Monday June 17, 2024

Heat-suffering Karachiites' misery exacerbated by hours-long power outages

"I pay my electricity bill on time but I am being punished for the KE's fault to recover dues and overcome power theft," says citizen

By Mohammad Waleed Ahmad & Web Desk
May 24, 2024
Carpenters at a workshop pause during a power outage in Karachi, on June 15, 2013. — Reuters
Carpenters at a workshop pause during a power outage in Karachi, on June 15, 2013. — Reuters

KARACHI: The citizens of the port city continue to suffer as rising temperatures and power outages make their lives miserable, while the metropolis' sole electricity company defends its supply-cutting policies.

Karachi sweltered at 38.2°C, a scorching 2.4°C above normal, with humidity reaching 62% on Thursday. This combination made it feel like a stifling 40°C, according to the Pakistan Meteorological Department (PMD).

The citizens informed Geo that even the exempted areas were facing prolonged unannounced power outages, while the loadshedding period has been increased in others.

"The bill is the same. It is too hot, I can't even express the words to describe how I'm feeling. I have skin allergies, which exacerbate if I can't keep the air conditioner on," Rubina Mirza, a 60-year-old school teacher and a resident of Gulistan-e-Jauhar, told

A housewife complained that even though she pays the bill, her household faces loadshedding as others, who receive electricity through the same feeder, do not pay their dues.

"The continuous loadshedding in this extremely hot weather has badly affected my mental health. The only thing that comes to my mind all day is, 'there's gonna be a power outage, when will the power be restored'," Sahar Masroor, 40 and a resident of Korangi 6, said.

"I pay my electricity bill on time but I am being punished for the KE's fault to recover dues and overcome power theft. This is not my duty to ensure 100% billing. This is collective punishment. This is not acceptable."

Sindh's ministers have also expressed dismay at the prolonged power outages across the province, with one saying that a case would be lodged against Karachi-Electric (KE) if anyone were to die of heatstroke due to loadshedding.

Residents of Korangi, Orangi Town, Landhi, Gulshan-e-Maymar, Liaquatabad, Mehmoodabad, Manzoor Colony, Sarjani, and New Karachi told Geo News that they were facing loadshedding of more than 12 hours.

In several areas of Keamari, Lyari, Gadap, Quaidabad, and Safoora, the duration of loadshedding has increased to more than 10 hours.

In response, a KE spokesperson said that uninterrupted power is being provided to 71% of the city, while the loadshedding schedule is available on the company's website.

"Where there is non-payment of bills, there is more load shedding," he said, justifying the power utility's policy.

KE, Sindh govt meet

Separately, a high-level meeting was held today between Sindh government and KE to discuss power Supply and loadshedding in Karachi, a statement from the company said.
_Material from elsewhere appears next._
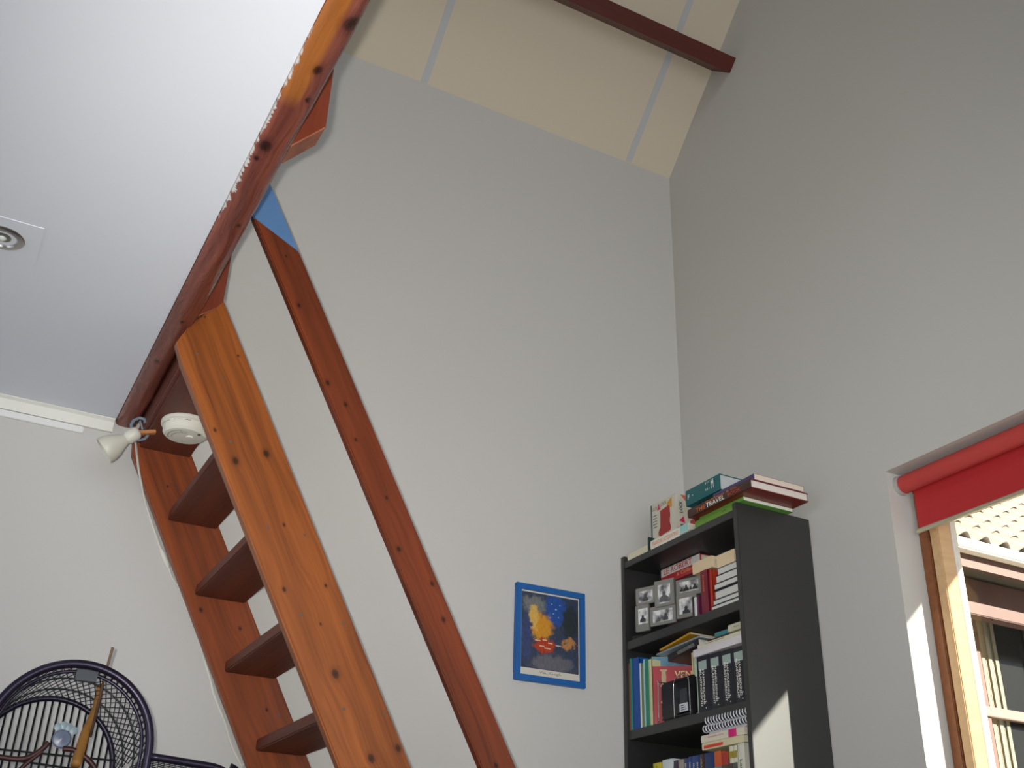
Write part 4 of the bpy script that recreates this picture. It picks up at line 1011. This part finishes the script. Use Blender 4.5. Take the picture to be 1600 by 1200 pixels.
# vault mesh: crossing wires wound over the half cylinder
bm = bmesh.new(); NA = 34; arcL = PI
for d in (1, -1):
    for k in range(-14, NA+14):
        pts_ = []
        for j in range(25):
            v_ = j/24; a = (k + d*v_*6)/NA*PI
            if -0.02 <= a <= PI+.02: pts_.append(L((CX + (CR-.003)*math.cos(a), CYa + (CYb-CYa)*v_, CZ + (CR-.003)*math.sin(a))))
        if len(pts_) > 1: add_tube(bm, pts_, .0012, 4)
mm = mesh_obj('vault_mesh', bm, IRON2, cage); mm['kind'] = 'stuff'
for v_ in (.33, .66):
    bm = bmesh.new(); add_tube(bm, full(CYa+(CYb-CYa)*v_, CR-.005), .002, 6); mesh_obj('vault_hoop', bm, IRON2, cage, smooth=True)
bm = bmesh.new(); add_prism(bm, [(CX-.012-co.x, CZ+CR-.006), (CX+.028-co.x, CZ+CR-.006), (CX+.028-co.x, CZ+CR-.030), (CX-.012-co.x, CZ+CR-.030)], 'y', CYa-co.y+.004, CYa-co.y+.02); mesh_obj('latch_plate', bm, flat((28, 34, 44), .4), cage)
# bars: rear and sides
def vbar(x, y, ztop, t_=.0023, nm='bar'):
    bm = bmesh.new(); add_tube(bm, [L((x, y, BASEZ)), L((x, y, ztop))], t_, 6); return mesh_obj(nm, bm, IRON2, cage, smooth=True)
nb_ = 19
for k in range(nb_+1):
    x = CX - CR + 2*CR*(k+.5)/(nb_+1); vbar(x, CYb, CZ + math.sqrt(max(0, (CR-.004)**2-(x-CX)**2)))
for s in (1, -1):
    for k in range(12): vbar(CX+s*(CR+.173), CYa+(CYb-CYa)*(k+.5)/12, CZ-.045)
    for k in range(9): vbar(CX+s*(CR+.015+.150*k/8), CYb, CZ-.025)
bm = bmesh.new(); add_tube(bm, [L((CX-CR-.17, CYb-.006, H+.352)), L((CX+CR, CYb-.006, H+.352))], .0022, 8); mesh_obj('cross_wire', bm, IRON2, cage)
bm = bmesh.new(); add_tube(bm, [L((CX-CR, CYb-.14, H+.320)), L((CX+CR, CYb-.14, H+.305))], .0022, 8); mesh_obj('cross_wire', bm, IRON2, cage)
# scrolls on the front door
RUST = flat((62, 34, 32), .45, .3, var=.2)
for s in (1, -1):
    a = [atY(x, y, CYa+.14) for x, y in (((76, 1160), (60, 1175), (35, 1186), (0, 1183), (-20, 1180)) if s < 0 else ((98, 1170), (115, 1172), (132, 1182), (148, 1200), (156, 1225)))]
    bm = bmesh.new(); add_tube(bm, [p_-co for p_ in smooth_path(a, 6)], .0055, 8); mesh_obj('scroll', bm, RUST, cage, smooth=True)
a = [atY(x, y, CYa+.14) for x, y in ((66, 1174), (50, 1186), (34, 1200), (25, 1215))]
bm = bmesh.new(); add_tube(bm, [p_-co for p_ in smooth_path(a, 6)], .0045, 8); mesh_obj('scroll', bm, RUST, cage, smooth=True)
# tray, base and legs under the frame of view
x0c, x1c = CX-CR-.18, CX+CR+.18
box('base_tray', x0c-co.x, x1c-co.x, CYa-.012-co.y, CYb+.012-co.y, BASEZ-.06, BASEZ, flat((40, 36, 48), .4, .4), cage, bev=.006)
for xx in (x0c+.02, x1c-.02):
    for yy in (CYa+.005, CYb-.005):
        bm = bmesh.new(); add_tube(bm, [L((xx, yy, 0.0)), L((xx, yy, BASEZ-.058))], .010, 10); mesh_obj('leg', bm, IRON, cage, smooth=True)
# natural wood perch poking through the vault
YP = CYa+.17
perch = [atY(118, 1196, YP-.05), atY(132, 1150, YP), atY(148, 1112, YP+.04), atY(158, 1072, YP+.08)]
bm = bmesh.new(); add_tube(bm, smooth_path(perch, 6), [.010]*7+[.009]*6+[.0075]*6, 10)
for v in bm.verts: v.co += Vector((noise.noise(v.co*40), noise.noise(v.co*40+Vector((5, 0, 0))), 0))*.002
o = mesh_obj('wooden_perch', bm, flat((150, 104, 44), .7, var=.35, scale=40, bump=.4), None, smooth=True)
tag(o, 'thick mottled natural branch perch slanting inside the bird cage', 'perch')
bm = bmesh.new(); add_tube(bm, [atY(132, 1150, YP-.02)+Vector((0.012, 0, 0)), atY(164, 1055, CYa+.06), atY(176, 1012, CYa+.02)], .0028, 8)
o = mesh_obj('thin_stick', bm, flat((104, 80, 66), .7, var=.2), None, smooth=True); tag(o, 'thin brown stick poking up out of the bird cage mesh', 'stick')
# plastic dish with a frosted clip hanging on the rear bars
q = atY(96, 1155, CYb-.02)
root = thing('feeder_disc', 'round translucent blue-grey plastic disc with a scalloped clip hanging in the bird cage', 'feeder', q)
PLS = flat((112, 122, 144), .3, var=.05); PLW = flat((150, 170, 180), .35, var=.05)
bm = bmesh.new(); add_lathe(bm, [(0, 0), (.019, 0), (.020, .003), (.017, .006), (.004, .007), (0, .009)], 28, Matrix.Rotation(PI/2, 4, 'X')); o = mesh_obj('disc', bm, PLS, root); auto_smooth(o, 40)
for k in range(4):
    bm = bmesh.new(); add_lathe(bm, [(0, 0), (.0085, 0), (.009, .002), (0, .005)], 16, Matrix.Translation((-.012+.011*k, 0, .024+.005*math.sin(k*1.3))) @ Matrix.Rotation(PI/2, 4, 'X')); o = mesh_obj('scallop', bm, PLW, root); auto_smooth(o, 40)

# ---------------------------------------------------------------- outside: eaves over the window and the outbuilding across the yard
root = box('house_eave_board', 2.72, 2.78, -2.5, 2.95, H+1.320, H+1.46, flat((206, 200, 190), .6), None); tag(root, 'pale eaves board running outside just above the window', 'eaves')
structure(box('yard', XO, 14.0, -8.0, 12.0, -0.10, -0.02, flat((150, 140, 122), .9, var=.15, scale=3)))
YO = 4.57
ob = thing('outbuilding', 'tiled outbuilding with brown timbers across the yard, seen through the window', 'building', (7.2, YO+1.2, 0))
oo = Vector(ob.location)
def bb(name, x0, x1, y0, y1, z0, z1, mat, bev=0.0, parent=ob): return box(name, x0-oo.x, x1-oo.x, y0-oo.y, y1-oo.y, z0, z1, mat, parent, bev)
BRN = flat((126, 74, 58), .6, var=.12, scale=6); DBR = flat((78, 50, 42), .6, var=.15, scale=6)
EX0, EX1, EZ = 5.45, 9.6, H+2.40
Yw = YO + .62
def zy(px, py, Y): return atY(px, py, Y).z
LITBRN = flat((74, 44, 36), .6, var=.15, scale=6)
bb('wall', EX0+.1, EX1, Yw+.30, Yw+.38, 0, EZ+.05, flat((54, 50, 46), .8, var=.2, scale=3))
bb('fascia', EX0, EX1, YO+.02, YO+.05, EZ-.12, EZ-.01, DBR); bb('gutter', EX0, EX1, YO-.07, YO+.02, EZ-.035, EZ+.04, flat((226, 222, 216), .4), .012)
bb('soffit', EX0, EX1, YO+.05, Yw+.3, EZ-.05, EZ-.03, flat((74, 68, 58), .7, var=.2, scale=4))
bb('beam', EX0, EX1, YO+.28, YO+.38, zy(1556, 967, YO+.28), zy(1556, 913, YO+.28), LITBRN, .006)
zt2 = zy(1556, 985, Yw)
bb('rail', EX0, EX1, Yw-.05, Yw, zy(1580, 1128, Yw), zy(1580, 1113, Yw), flat((110, 84, 74), .5), .004)
xc0 = atY(1536, 1030, Yw).x; xc1 = atY(1567, 1030, Yw).x
for k in range(3): bb('curtain_fold', xc0+(xc1-xc0)*k/3, xc0+(xc1-xc0)*(k+.9)/3, Yw+.02, Yw+.06, .3, EZ-.09, flat((112, 106, 90), .8, var=.06), .014)
bb('door_post', xc0-.16, xc0-.05, Yw-.03, Yw+.08, 0, EZ-.06, LITBRN, .004); bb('door_post', 8.2, 8.3, Yw-.03, Yw+.08, 0, EZ-.06, LITBRN, .004)
bb('dark_door_glass', xc1+.01, 8.2, Yw+.04, Yw+.05, .3, EZ-.09, flat((26, 26, 25), .15, var=.05, spec=.5))
bb('plinth_wall', EX0, EX1, Yw+.02, Yw+.20, 0, .3, BRN)
bb('sash_bar', xc1+.30, xc1+.34, Yw, Yw+.03, .3, EZ-.09, flat((60, 40, 34), .5), .003)
# roof deck and pantiles
RA = math.radians(42); up = Vector((0, math.cos(RA), math.sin(RA))); nr = Vector((0, -math.sin(RA), math.cos(RA)))
bm = bmesh.new(); a = Vector((EX0, YO-.02, EZ+.03)); vs = []
for x in (EX0, EX1):
    for t in (0, 3.0): vs.append(bm.verts.new(Vector((x, a.y, a.z)) + up*t - nr*.03 - oo))
bm.faces.new((vs[0], vs[1], vs[3], vs[2])); bmesh.ops.solidify(bm, geom=bm.faces[:], thickness=-.03)
mesh_obj('roof_deck', bm, flat((90, 80, 72), .8), ob)
TW, TL = .185, .26
prof = [(TW*k/10, .028*math.cos(2*PI*(k/10)*1.0)*(1 if True else 0)) for k in range(11)]
bm = bmesh.new()
for zz in (0,):
    f0 = [bm.verts.new((x, 0, z)) for x, z in prof]; f1 = [bm.verts.new((x, TL*1.12, z)) for x, z in prof]
    g0 = [bm.verts.new((x, 0, z-.014)) for x, z in prof]; g1 = [bm.verts.new((x, TL*1.12, z-.014)) for x, z in prof]
    for i in range(10):
        bm.faces.new((f0[i], f0[i+1], f1[i+1], f1[i])); bm.faces.new((g0[i], g1[i], g1[i+1], g0[i+1])); bm.faces.new((f0[i], g0[i], g0[i+1], f0[i+1]))
TILE = flat((132, 122, 112), .85, var=.22, scale=9, bump=.3)
tm = Matrix.Identity(4)
base = mesh_obj('roof_tile', bm, TILE, ob)
for p_ in base.data.polygons: p_.use_smooth = True
first = True
for r_ in range(9):
    for c_ in range(18):
        o = base if first else base.copy()
        if not first: COL.objects.link(o)
        first = False
        org = Vector((EX0 + c_*TW, YO-.06, EZ+.055)) + up*(r_*TL) - oo + nr*(.01)
        t_ = (up - nr*.085).normalized(); nz_ = Vector((1, 0, 0)).cross(t_)
        m = Matrix.Identity(4)
        for i in range(3): m[i][0] = (1, 0, 0)[i]; m[i][1] = t_[i]; m[i][2] = nz_[i]; m[i][3] = org[i]
        o.parent = ob; o.matrix_basis = m @ Matrix.Rotation(random.uniform(-.01, .01), 4, 'Z')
Sindh government was represented by Energy Minister Nasir Hussain Shah, while K-Electric was represented by its CEO Moonis Alvi along with senior officials and the company's leadership.

During the meeting, it was decided to form a joint committee consisting of the representatives of the Sindh government and K-Electric to address loadshedding and other issues of the city.

"The committee will jointly work on addressing public grievances, ensuring timely bill payments, and develop[ing] strategies to minimise load shedding and ensuring uninterrupted power supply in the city."

KE CEO, while "reiterating the power utility’s commitment to provide complete cooperation to the residents of the city during the heatwave", highlighted that uninterrupted power supply is not possible without payments of bills.

Energy Minister Shah assured that the government would play a role in the payment of over Rs9 billion owed by the government.

Meanwhile, Mirza Ikhtiar Baig suggested formulating a joint strategy to ensure timely payments and prevent electricity theft.